During his visit to his ancestral hometown in Zhongshan in July, the ambassador saw cooking techniques and cultural elements that are similar to those one finds in the Fijian countryside.
"In connecting the dots, we can see that those traditional culinary skills that we took for granted in Fiji as part and parcel of a unique cooking style in some of our rural provinces, actually had their roots in Zhongshan and Jiangmen," Lee said.
For example, "banana" in the Fijian language is the English word "China", according to the ambassador.
He explained that the first Chinese settlers arrived in Fiji in 1855, and bananas arrived in the country around 20 years later. By the early 1900s, the Chinese people were deeply involved in the growing, harvesting and trading of the fruit.
Lee added that a culinary specialty of Fiji is "bila" (a fermented bread), which is wrapped in banana leaves before being cooked.
While bila is now considered a traditional Fijian food, Lee learned during his visits to Guangdong that the use of banana leaves to wrap food before it is cooked is a cooking technique from Guangdong and was brought to Fiji by early Chinese settlers.
"Hence, it is easy to understand why bananas are referred to as 'jaina' in the i-Taukei, or Fijian language," he said.
Another anecdote relates to a recent reception marking the 50th anniversary of bilateral ties between China and Fiji, which was held in Beijing in October.
There, the Fijian people performed the country's traditional kava ceremony for Lee and Shen Xin, vice-president of the Chinese People's Association for Friendship with Foreign Countries.
Kava is a traditional drink in Fiji made from the kava plant, and it is served during official events and in social gatherings.
The guests were intrigued by the ceremony as they noticed two small bowls that contained dried salted plums, which are known in Mandarin as huamei, and are a popular snack in China.
Lee said that after drinking a few cups or bowls of kava, a common practice in Fiji is to eat a piece of huamei.

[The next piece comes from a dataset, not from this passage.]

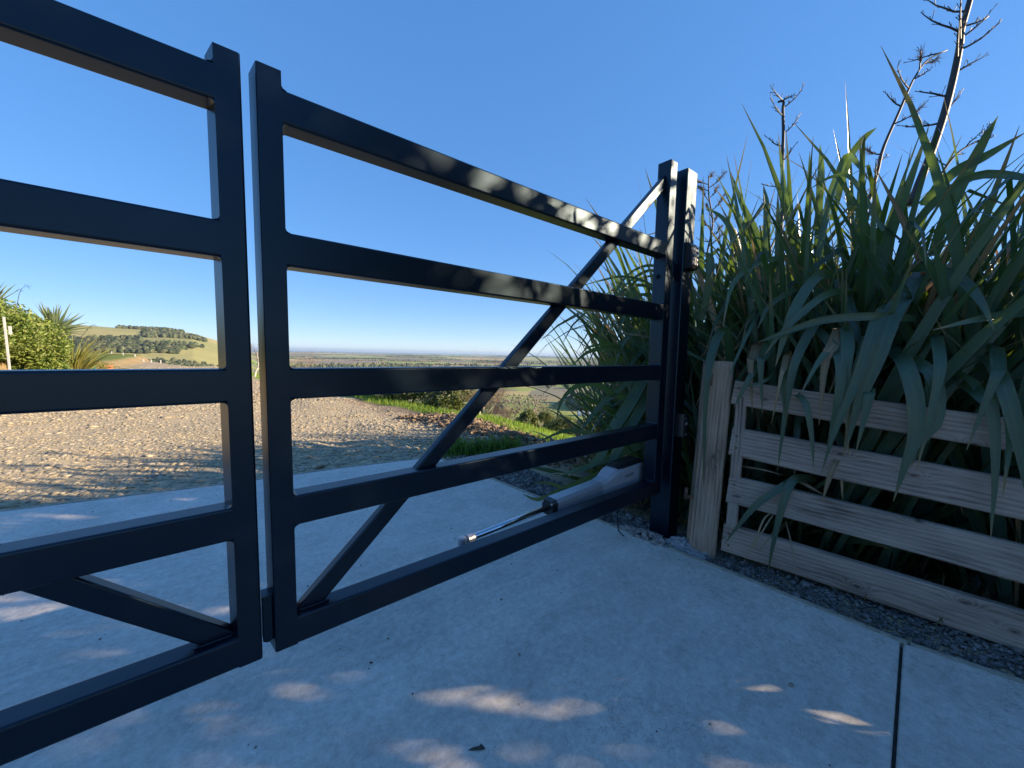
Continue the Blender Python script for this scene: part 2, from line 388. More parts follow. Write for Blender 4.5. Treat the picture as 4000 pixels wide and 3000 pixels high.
def height(x, y):
    x = np.asarray(x, dtype=float); y = np.asarray(y, dtype=float)
    e, ex, ey = edge_e(x, y)
    soft = np.where(e < 1.2, e * e / 2.4, e - 0.6)
    z = -VAL * np.tanh(0.33 * soft / VAL)
    near = 1 - sstep(e, 0, 6)
    # bank left of the drive
    up = sstep(-3.9 - x, 0.0, 1.1); yl = np.interp(y, [3, 6, 10, 15, 20, 28, 45], [0.25, 0.5, 0.8, 0.92, 0.62, 0.28, 0.45])
    z = z + up * yl * near + 0.028 * np.maximum(0, -x - 4.4) * near * (np.abs(x) < 60)
    # fill under slabs
    inslab = (y < 2.75) & (x < 2.35) & (y > -6)
    dist_slab = np.maximum(y - 2.45, x - 2.0)
    flat = sstep(dist_slab, -0.2, 0.9) * near
    z = z + flat * ((hash_noise(x, y, 0.9, 1) - 0.5) * 0.07 + (hash_noise(x, y, 0.35, 2) - 0.5) * 0.03)
    z = z - 0.035 * near
    # earth windrow along the drive edge
    win = np.exp(-((ex + 0.35) / 0.42) ** 2) * sstep(y, 0.9, 1.8) * (1 - sstep(y, 4.0, 5.2))
    z = z + 0.10 * win
    # far hills
    dx = x - CAM.x; dy = y - CAM.y; r = np.hypot(dx, dy); az = np.arctan2(dx, dy)
    el = np.interp(az, HP_AZ, HP_EL, left=R(1.6), right=R(-2.4))
    top = 2300 * np.tan(el) + CAM.z
    prof = sstep(r, 150, 2300) ** 0.9
    bump = (hash_noise(x, y, 420, 3) - 0.5) * 42 * sstep(r, 500, 1200) * (1 - sstep(r, 1900, 2250)) + (hash_noise(x, y, 150, 4) - 0.5) * 10 * sstep(r, 400, 900) * (1 - sstep(r, 2000, 2300))
    behind = 1 - 0.9 * sstep(r, 2400, 4200)
    wl_ = sstep(-az, R(-9), R(0.0)) * (np.abs(az) < R(100))
    hill = (np.maximum(top + VAL, 0) * prof + bump) * behind
    z = z + hill * wl_
    # plain undulation
    far = sstep(r, 900, 2500)
    z = z + far * (1 - wl_) * (hash_noise(x, y, 900, 5) - 0.5) * 6
    z = z - 12 * sstep(r, 13800, 14600) * (1 - wl_ * (r < 5000))
    return z
def hz(x, y): return float(height(np.array([x]), np.array([y]))[0])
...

"This practice was introduced by the Chinese settlers from Guangdong province over a hundred years ago. It was a way to re-salivate the mouth from the numbing and drying effect of kava," Lee said, adding that huamei is referred to as "Chinese lolly" in Fiji.
"Imagine and picture this situation: Many a Fijian visiting China is often shocked to find that no one in China understands what they are saying, when asked where they can buy 'Chinese lolly'," he laughed.
Recently, Sitiveni Rabuka, the Fijian prime minister, showcased a book written by Fijian entrepreneur Joe Banivanua Mar. Titled Kai Jaina — A World Between, it is a memoir in which he writes of the complexities of belonging and balancing the rich cultural heritage of his Fijian and Chinese ancestry.
"It is a part of the rich history of the Chinese in Fiji, the stories that have never been fully captured in our written history," Lee said.